== MATERIAL PROVIDED ==

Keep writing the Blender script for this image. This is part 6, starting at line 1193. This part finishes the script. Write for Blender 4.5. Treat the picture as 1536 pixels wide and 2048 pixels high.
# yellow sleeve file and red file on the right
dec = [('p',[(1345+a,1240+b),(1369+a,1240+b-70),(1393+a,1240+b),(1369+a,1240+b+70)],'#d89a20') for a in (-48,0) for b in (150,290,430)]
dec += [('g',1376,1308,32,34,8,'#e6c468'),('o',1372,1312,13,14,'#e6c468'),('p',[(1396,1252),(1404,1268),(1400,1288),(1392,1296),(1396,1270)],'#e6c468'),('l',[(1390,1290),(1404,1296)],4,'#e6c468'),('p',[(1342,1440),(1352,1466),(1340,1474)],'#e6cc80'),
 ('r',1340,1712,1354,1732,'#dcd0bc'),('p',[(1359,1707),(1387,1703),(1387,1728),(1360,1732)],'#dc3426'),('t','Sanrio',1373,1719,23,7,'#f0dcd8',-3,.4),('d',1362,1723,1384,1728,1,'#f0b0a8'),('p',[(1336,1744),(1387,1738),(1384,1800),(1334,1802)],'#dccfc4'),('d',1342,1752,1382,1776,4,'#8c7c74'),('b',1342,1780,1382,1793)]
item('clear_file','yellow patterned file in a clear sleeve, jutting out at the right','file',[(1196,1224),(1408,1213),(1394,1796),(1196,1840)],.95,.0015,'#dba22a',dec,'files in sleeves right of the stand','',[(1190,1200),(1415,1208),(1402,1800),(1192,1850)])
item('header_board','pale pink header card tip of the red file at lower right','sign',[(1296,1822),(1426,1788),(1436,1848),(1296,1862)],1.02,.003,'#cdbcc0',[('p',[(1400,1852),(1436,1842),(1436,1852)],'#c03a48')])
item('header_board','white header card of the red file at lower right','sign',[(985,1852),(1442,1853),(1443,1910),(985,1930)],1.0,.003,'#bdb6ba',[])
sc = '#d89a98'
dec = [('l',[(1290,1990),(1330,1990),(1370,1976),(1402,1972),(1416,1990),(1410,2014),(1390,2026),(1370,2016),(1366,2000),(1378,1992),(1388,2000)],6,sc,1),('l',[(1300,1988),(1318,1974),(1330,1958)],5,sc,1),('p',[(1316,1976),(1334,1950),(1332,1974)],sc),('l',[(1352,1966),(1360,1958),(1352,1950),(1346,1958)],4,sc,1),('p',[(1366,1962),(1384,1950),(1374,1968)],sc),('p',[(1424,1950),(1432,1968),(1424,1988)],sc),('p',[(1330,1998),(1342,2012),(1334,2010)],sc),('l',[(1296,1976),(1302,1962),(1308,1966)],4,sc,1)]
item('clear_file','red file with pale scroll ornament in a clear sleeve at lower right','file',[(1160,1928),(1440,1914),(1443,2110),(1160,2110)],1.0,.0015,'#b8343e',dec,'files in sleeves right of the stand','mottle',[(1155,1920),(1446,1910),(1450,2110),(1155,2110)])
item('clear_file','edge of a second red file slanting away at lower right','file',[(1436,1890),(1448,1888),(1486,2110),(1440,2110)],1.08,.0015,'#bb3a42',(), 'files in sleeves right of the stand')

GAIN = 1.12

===

EXERCISE AIM:
Reproduce the complete data exactly as presented above.

RESPONSE:
Keep writing the Blender script for this image. This is part 6, starting at line 1193. This part finishes the script. Write for Blender 4.5. Treat the picture as 1536 pixels wide and 2048 pixels high.
# yellow sleeve file and red file on the right
dec = [('p',[(1345+a,1240+b),(1369+a,1240+b-70),(1393+a,1240+b),(1369+a,1240+b+70)],'#d89a20') for a in (-48,0) for b in (150,290,430)]
dec += [('g',1376,1308,32,34,8,'#e6c468'),('o',1372,1312,13,14,'#e6c468'),('p',[(1396,1252),(1404,1268),(1400,1288),(1392,1296),(1396,1270)],'#e6c468'),('l',[(1390,1290),(1404,1296)],4,'#e6c468'),('p',[(1342,1440),(1352,1466),(1340,1474)],'#e6cc80'),
 ('r',1340,1712,1354,1732,'#dcd0bc'),('p',[(1359,1707),(1387,1703),(1387,1728),(1360,1732)],'#dc3426'),('t','Sanrio',1373,1719,23,7,'#f0dcd8',-3,.4),('d',1362,1723,1384,1728,1,'#f0b0a8'),('p',[(1336,1744),(1387,1738),(1384,1800),(1334,1802)],'#dccfc4'),('d',1342,1752,1382,1776,4,'#8c7c74'),('b',1342,1780,1382,1793)]
item('clear_file','yellow patterned file in a clear sleeve, jutting out at the right','file',[(1196,1224),(1408,1213),(1394,1796),(1196,1840)],.95,.0015,'#dba22a',dec,'files in sleeves right of the stand','',[(1190,1200),(1415,1208),(1402,1800),(1192,1850)])
item('header_board','pale pink header card tip of the red file at lower right','sign',[(1296,1822),(1426,1788),(1436,1848),(1296,1862)],1.02,.003,'#cdbcc0',[('p',[(1400,1852),(1436,1842),(1436,1852)],'#c03a48')])
item('header_board','white header card of the red file at lower right','sign',[(985,1852),(1442,1853),(1443,1910),(985,1930)],1.0,.003,'#bdb6ba',[])
sc = '#d89a98'
dec = [('l',[(1290,1990),(1330,1990),(1370,1976),(1402,1972),(1416,1990),(1410,2014),(1390,2026),(1370,2016),(1366,2000),(1378,1992),(1388,2000)],6,sc,1),('l',[(1300,1988),(1318,1974),(1330,1958)],5,sc,1),('p',[(1316,1976),(1334,1950),(1332,1974)],sc),('l',[(1352,1966),(1360,1958),(1352,1950),(1346,1958)],4,sc,1),('p',[(1366,1962),(1384,1950),(1374,1968)],sc),('p',[(1424,1950),(1432,1968),(1424,1988)],sc),('p',[(1330,1998),(1342,2012),(1334,2010)],sc),('l',[(1296,1976),(1302,1962),(1308,1966)],4,sc,1)]
item('clear_file','red file with pale scroll ornament in a clear sleeve at lower right','file',[(1160,1928),(1440,1914),(1443,2110),(1160,2110)],1.0,.0015,'#b8343e',dec,'files in sleeves right of the stand','mottle',[(1155,1920),(1446,1910),(1450,2110),(1155,2110)])
item('clear_file','edge of a second red file slanting away at lower right','file',[(1436,1890),(1448,1888),(1486,2110),(1440,2110)],1.08,.0015,'#bb3a42',(), 'files in sleeves right of the stand')

GAIN = 1.12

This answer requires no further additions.